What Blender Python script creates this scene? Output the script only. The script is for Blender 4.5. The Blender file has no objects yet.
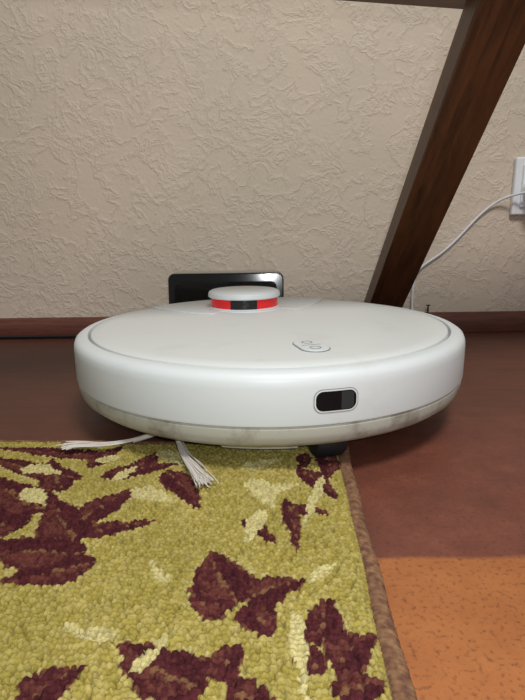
import bpy, bmesh, math, random
import numpy as np
from mathutils import Vector, Matrix
random.seed(3); np.random.seed(3)
S=bpy.context.scene
def lin(c):
    return tuple(((v/255)/12.92 if v/255<=.04045 else ((v/255+.055)/1.055)**2.4) for v in c)+(1,)
def new_mat(n,col=(200,200,200),rough=.5,**k):
    m=bpy.data.materials.new(n); m.use_nodes=True
    b=m.node_tree.nodes['Principled BSDF']
    b.inputs['Base Color'].default_value=lin(col); b.inputs['Roughness'].default_value=rough
    for a,v in k.items(): b.inputs[a].default_value=v
    return m
def nodes(m): return m.node_tree.nodes,m.node_tree.links,m.node_tree.nodes['Principled BSDF']
def N(nt,t,**k):
    n=nt.new(t)
    for a,v in k.items():
        if a in n.inputs: n.inputs[a].default_value=v
        else: setattr(n,a,v)
    return n
def ramp(nt,pts):
    r=nt.new('ShaderNodeValToRGB'); e=r.color_ramp.elements
    e[0].position=pts[0][0]; e[0].color=pts[0][1]; e[1].position=pts[-1][0]; e[1].color=pts[-1][1]
    for p,c in pts[1:-1]:
        x=e.new(p); x.color=c
    return r
def g(v): return (v,v,v,1)
def coords(nt,L,sc=(1,1,1)):
    tc=nt.new('ShaderNodeTexCoord'); mp=nt.new('ShaderNodeMapping'); mp.inputs['Scale'].default_value=sc
    L.new(tc.outputs['Object'],mp.inputs['Vector']); return mp.outputs['Vector']
def mixc(nt,L,f,a,b,bt='MIX'):
    m=nt.new('ShaderNodeMix'); m.data_type='RGBA'; m.blend_type=bt
    for i,v in ((0,f),(6,a),(7,b)):
        if hasattr(v,'node'): L.new(v,m.inputs[i])
        else: m.inputs[i].default_value=v
    return m.outputs[2]
def obj(name,verts,faces,mat=None,parent=None,smooth=False,loc=None):
    me=bpy.data.meshes.new(name); me.from_pydata([tuple(v) for v in verts],[],faces); me.update()
    o=bpy.data.objects.new(name,me); S.collection.objects.link(o)
    if mat: me.materials.append(mat)
    if smooth:
        for p in me.polygons: p.use_smooth=True
    if parent: o.parent=parent
    if loc: o.location=loc
    return o
def bevel(o,w,s=3,ang=30):
    b=o.modifiers.new('b','BEVEL'); b.width=w; b.segments=s; b.limit_method='ANGLE'; b.angle_limit=math.radians(ang)
    for p in o.data.polygons: p.use_smooth=True
    w2=o.modifiers.new('wn','WEIGHTED_NORMAL'); w2.keep_sharp=False
    return o
def box(name,c,s,mat,parent=None,bev=0):
    x,y,z=[v/2 for v in s]
    v=[(c[0]+a*x,c[1]+b*y,c[2]+d*z) for a in(-1,1) for b in(-1,1) for d in(-1,1)]
    f=[(0,1,3,2),(4,6,7,5),(0,4,5,1),(2,3,7,6),(0,2,6,4),(1,5,7,3)]
    o=obj(name,v,f,mat,parent)
    if bev: bevel(o,bev)
    return o
def lathe(name,prof,mat,parent=None,seg=160,loc=(0,0,0),axis='Z',a0=0,a1=2*math.pi,sharp=35):
    full=abs(a1-a0-2*math.pi)<1e-6
    n=seg if full else seg+1
    V=[];F=[]
    for r,z in prof:
        for i in range(n):
            a=a0+(a1-a0)*i/seg
            V.append((r*math.cos(a),r*math.sin(a),z))
    for j in range(len(prof)-1):
        for i in range(seg):
            k=(i+1)%n
            F.append((j*n+i,(j+1)*n+i,(j+1)*n+k,j*n+k))
    if axis=='X': V=[(z,x,y) for x,y,z in V]
    if axis=='Y': V=[(x,z,y) for x,y,z in V]
    V=[(x+loc[0],y+loc[1],z+loc[2]) for x,y,z in V]
    o=obj(name,V,F,mat,parent,True)
    bm=bmesh.new(); bm.from_mesh(o.data); bmesh.ops.remove_doubles(bm,verts=bm.verts,dist=1e-6)
    bmesh.ops.recalc_face_normals(bm,faces=bm.faces)
    for e in bm.edges:
        if len(e.link_faces)==2 and e.calc_face_angle(0)>math.radians(sharp): e.smooth=False
    bm.to_mesh(o.data); bm.free()
    return o
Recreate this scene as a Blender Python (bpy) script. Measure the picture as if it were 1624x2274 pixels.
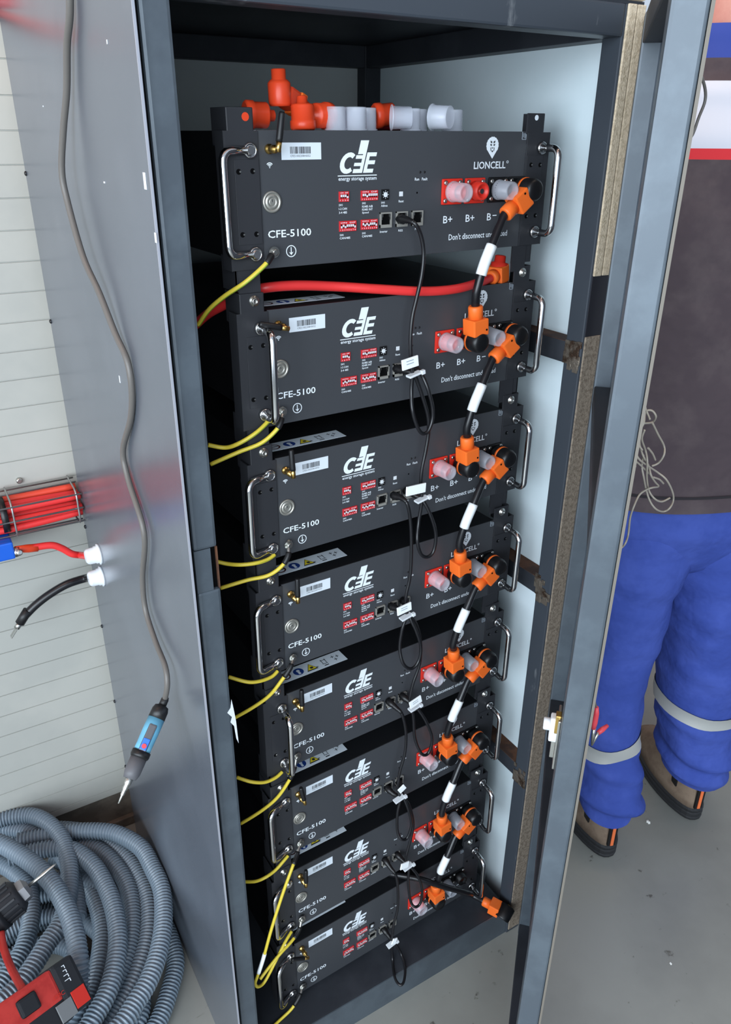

-----

Given problem: Find every line that holds "Python" and copy it.

Output below:
What Blender Python script creates this scene? Output the script only. The script is for Blender 4.5. The Blender file has no objects yet.
Recreate this scene as a Blender Python (bpy) script. Measure the picture as if it were 1624x2274 pixels.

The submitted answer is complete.